Against “courtly sparks” and “learned clerks”
The last stanza widens the scene to society and class, setting the lover’s perception against public judgment. Love in the eye may escape the courtly sparks
and learned clerks
—the fashionable men and the educated authorities who might appraise a woman by polish, manners, or talk. But the watching lover marks
what they miss. The poem isn’t anti-intellectual so much as anti-official: it argues that the most important knowledge about a person is legible only to someone personally invested. That idea makes the refrain feel less like a simple chorus and more like an insistence: you can’t certify love from the outside; you have to be close enough to see it flicker.
The refrain as a small act of fidelity
Each return to O weel ken I
sounds like the speaker renewing a vow. He repeats Jean’s qualities—bonie, blooming, straight and tall
—but the poem keeps circling back to the same proof, kind love
in the eyes, as if everything else is decoration. The steady repetition also hints at temptation: if there were no lure in the Fair
other lassie, he wouldn’t need to keep reminding himself. The refrain becomes a way of staying true not only to Jean, but to his own standard of what counts as real.
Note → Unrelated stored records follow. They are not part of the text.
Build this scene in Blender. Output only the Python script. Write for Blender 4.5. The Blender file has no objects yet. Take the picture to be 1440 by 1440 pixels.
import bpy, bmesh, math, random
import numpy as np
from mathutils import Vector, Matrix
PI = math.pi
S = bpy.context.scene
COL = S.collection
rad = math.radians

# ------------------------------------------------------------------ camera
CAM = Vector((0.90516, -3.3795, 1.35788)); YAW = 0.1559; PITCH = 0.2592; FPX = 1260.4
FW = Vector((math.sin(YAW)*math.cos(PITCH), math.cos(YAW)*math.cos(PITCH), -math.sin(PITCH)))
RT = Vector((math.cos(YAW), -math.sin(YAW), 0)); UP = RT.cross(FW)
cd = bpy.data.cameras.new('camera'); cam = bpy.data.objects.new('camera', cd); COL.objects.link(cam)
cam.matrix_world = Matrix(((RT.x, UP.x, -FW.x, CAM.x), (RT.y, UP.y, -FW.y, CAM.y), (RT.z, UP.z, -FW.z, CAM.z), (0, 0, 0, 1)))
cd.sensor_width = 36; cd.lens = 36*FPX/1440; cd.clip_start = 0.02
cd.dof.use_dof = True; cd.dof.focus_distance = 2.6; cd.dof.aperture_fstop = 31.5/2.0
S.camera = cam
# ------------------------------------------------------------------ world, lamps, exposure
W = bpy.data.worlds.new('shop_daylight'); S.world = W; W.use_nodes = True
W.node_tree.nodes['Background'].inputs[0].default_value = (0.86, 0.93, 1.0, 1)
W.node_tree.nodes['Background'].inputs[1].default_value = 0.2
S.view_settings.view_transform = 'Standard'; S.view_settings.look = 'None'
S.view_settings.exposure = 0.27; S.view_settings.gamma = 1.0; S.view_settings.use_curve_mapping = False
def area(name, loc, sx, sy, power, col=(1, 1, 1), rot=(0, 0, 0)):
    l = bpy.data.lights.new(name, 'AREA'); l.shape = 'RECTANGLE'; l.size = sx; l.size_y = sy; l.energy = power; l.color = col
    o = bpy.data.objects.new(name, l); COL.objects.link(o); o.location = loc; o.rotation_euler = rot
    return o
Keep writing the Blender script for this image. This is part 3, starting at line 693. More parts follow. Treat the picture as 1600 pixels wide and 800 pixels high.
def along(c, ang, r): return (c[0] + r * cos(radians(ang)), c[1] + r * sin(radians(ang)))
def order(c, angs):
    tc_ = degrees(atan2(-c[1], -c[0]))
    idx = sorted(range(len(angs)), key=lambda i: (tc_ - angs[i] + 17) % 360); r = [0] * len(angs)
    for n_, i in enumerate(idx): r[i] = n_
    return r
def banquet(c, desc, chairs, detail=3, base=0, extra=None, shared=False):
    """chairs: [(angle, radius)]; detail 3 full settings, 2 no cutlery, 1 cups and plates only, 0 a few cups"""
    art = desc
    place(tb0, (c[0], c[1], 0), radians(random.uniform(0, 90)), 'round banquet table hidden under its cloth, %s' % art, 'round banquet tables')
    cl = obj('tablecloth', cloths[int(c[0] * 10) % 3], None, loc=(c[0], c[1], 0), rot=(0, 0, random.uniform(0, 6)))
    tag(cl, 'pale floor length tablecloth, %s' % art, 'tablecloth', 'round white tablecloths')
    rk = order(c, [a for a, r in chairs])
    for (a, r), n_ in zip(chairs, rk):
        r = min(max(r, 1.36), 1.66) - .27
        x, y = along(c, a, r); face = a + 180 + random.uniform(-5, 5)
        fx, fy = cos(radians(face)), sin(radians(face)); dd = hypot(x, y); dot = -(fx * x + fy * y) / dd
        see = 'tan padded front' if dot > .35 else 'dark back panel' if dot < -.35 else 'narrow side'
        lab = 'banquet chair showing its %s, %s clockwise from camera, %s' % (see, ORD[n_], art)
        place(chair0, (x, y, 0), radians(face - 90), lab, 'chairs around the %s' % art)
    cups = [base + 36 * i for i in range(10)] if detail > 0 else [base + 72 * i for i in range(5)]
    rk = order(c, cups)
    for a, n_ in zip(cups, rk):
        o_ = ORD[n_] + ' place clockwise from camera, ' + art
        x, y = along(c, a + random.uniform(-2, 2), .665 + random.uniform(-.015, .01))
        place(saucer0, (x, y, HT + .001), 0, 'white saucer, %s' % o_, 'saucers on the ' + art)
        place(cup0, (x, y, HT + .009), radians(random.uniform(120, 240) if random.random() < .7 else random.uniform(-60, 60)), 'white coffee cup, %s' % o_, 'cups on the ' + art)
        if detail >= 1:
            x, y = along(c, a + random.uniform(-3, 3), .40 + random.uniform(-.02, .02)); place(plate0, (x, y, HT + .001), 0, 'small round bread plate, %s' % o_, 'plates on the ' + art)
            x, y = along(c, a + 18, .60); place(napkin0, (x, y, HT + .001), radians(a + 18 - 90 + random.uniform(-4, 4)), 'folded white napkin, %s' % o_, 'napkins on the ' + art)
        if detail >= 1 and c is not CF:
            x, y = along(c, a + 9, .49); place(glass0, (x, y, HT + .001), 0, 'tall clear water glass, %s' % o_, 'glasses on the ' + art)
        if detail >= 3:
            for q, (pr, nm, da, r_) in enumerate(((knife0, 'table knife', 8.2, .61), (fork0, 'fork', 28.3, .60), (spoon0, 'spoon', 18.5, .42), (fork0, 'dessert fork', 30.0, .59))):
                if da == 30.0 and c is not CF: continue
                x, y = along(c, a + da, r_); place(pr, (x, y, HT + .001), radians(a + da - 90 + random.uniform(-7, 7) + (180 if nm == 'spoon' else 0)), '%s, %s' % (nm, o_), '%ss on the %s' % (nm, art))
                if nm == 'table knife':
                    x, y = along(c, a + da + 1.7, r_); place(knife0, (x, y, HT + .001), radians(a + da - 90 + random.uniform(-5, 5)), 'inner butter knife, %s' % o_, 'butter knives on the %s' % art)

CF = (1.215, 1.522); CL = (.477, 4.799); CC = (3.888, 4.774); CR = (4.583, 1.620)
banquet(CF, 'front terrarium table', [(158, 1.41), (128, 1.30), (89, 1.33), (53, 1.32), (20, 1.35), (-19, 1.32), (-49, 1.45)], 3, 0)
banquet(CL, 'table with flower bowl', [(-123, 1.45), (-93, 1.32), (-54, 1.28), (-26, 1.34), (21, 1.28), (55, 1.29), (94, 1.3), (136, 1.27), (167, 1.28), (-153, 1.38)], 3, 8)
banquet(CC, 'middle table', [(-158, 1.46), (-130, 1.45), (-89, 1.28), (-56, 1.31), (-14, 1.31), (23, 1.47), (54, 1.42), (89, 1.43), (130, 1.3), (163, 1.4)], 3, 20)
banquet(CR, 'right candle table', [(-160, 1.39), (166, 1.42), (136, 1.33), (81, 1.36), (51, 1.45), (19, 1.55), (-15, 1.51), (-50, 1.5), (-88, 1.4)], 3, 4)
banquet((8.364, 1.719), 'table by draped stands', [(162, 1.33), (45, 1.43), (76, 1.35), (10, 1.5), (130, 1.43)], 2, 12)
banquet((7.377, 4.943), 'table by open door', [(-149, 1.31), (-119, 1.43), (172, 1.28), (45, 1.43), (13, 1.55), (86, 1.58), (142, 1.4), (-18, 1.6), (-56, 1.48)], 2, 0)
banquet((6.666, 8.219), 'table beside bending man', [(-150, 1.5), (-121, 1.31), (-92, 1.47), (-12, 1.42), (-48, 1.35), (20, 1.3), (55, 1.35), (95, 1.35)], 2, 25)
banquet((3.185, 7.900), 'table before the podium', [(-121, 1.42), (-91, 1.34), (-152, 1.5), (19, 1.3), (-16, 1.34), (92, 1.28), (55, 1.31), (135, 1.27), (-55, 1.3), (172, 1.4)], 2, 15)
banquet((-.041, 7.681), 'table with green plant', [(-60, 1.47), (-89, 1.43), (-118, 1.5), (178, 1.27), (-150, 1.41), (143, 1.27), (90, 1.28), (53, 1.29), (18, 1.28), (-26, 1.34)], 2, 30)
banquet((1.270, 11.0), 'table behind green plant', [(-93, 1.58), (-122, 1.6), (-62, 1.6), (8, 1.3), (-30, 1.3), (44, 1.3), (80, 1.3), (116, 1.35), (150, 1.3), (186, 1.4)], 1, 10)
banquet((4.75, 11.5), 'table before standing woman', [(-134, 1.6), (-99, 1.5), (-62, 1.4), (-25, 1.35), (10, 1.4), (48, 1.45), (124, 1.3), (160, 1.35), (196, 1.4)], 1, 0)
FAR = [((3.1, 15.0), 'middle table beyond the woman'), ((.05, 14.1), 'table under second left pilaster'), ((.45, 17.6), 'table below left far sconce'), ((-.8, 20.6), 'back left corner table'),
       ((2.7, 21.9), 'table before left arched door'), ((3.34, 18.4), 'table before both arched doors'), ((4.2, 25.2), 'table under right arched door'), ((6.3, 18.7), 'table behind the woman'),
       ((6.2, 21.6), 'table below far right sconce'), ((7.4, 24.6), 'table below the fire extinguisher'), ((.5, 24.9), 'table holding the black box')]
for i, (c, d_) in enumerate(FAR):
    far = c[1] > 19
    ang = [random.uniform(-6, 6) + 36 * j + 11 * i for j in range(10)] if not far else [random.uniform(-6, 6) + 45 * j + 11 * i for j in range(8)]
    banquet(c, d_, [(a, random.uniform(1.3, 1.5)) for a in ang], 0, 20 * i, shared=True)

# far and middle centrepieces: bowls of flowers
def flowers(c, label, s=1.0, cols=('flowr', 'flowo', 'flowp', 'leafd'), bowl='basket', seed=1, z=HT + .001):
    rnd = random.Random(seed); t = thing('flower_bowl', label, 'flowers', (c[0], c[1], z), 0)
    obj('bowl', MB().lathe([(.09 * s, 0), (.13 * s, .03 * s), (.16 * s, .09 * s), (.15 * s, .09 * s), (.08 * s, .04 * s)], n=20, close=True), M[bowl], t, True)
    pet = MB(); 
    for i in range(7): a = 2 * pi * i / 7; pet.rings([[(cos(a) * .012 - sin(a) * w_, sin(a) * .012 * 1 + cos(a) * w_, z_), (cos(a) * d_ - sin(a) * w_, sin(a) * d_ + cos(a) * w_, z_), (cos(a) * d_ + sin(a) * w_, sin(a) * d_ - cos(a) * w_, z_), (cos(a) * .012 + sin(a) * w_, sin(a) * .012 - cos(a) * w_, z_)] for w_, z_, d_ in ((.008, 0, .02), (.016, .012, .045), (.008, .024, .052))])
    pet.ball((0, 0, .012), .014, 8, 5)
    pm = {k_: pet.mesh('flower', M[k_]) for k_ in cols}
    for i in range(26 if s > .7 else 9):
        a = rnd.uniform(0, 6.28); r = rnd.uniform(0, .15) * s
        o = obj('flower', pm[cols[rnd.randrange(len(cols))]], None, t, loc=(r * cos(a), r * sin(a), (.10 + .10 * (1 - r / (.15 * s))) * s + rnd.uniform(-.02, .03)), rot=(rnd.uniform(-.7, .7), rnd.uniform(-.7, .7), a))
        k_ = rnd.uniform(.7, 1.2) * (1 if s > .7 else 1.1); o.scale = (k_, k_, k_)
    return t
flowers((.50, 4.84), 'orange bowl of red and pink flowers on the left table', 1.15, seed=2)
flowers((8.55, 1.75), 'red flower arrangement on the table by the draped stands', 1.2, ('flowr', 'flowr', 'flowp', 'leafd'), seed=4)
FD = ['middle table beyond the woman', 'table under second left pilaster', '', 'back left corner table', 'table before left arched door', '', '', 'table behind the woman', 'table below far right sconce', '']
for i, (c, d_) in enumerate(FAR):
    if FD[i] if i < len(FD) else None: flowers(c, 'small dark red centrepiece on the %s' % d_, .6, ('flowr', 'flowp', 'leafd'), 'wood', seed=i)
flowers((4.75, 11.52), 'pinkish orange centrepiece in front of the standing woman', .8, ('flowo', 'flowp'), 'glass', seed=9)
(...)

A sharper question the poem leaves hanging
If love is best read in the eyes, what happens when eyes can deceive—or when a lover, eager to find kind love
, reads it into a glance that isn’t meant for him? The poem trusts the watching lover
absolutely, but it also shows how hungry and alert that watching is. In making intimacy a kind of private expertise, Burns flirts with a risky idea: that the lover’s certainty might be as subjective as it is tender.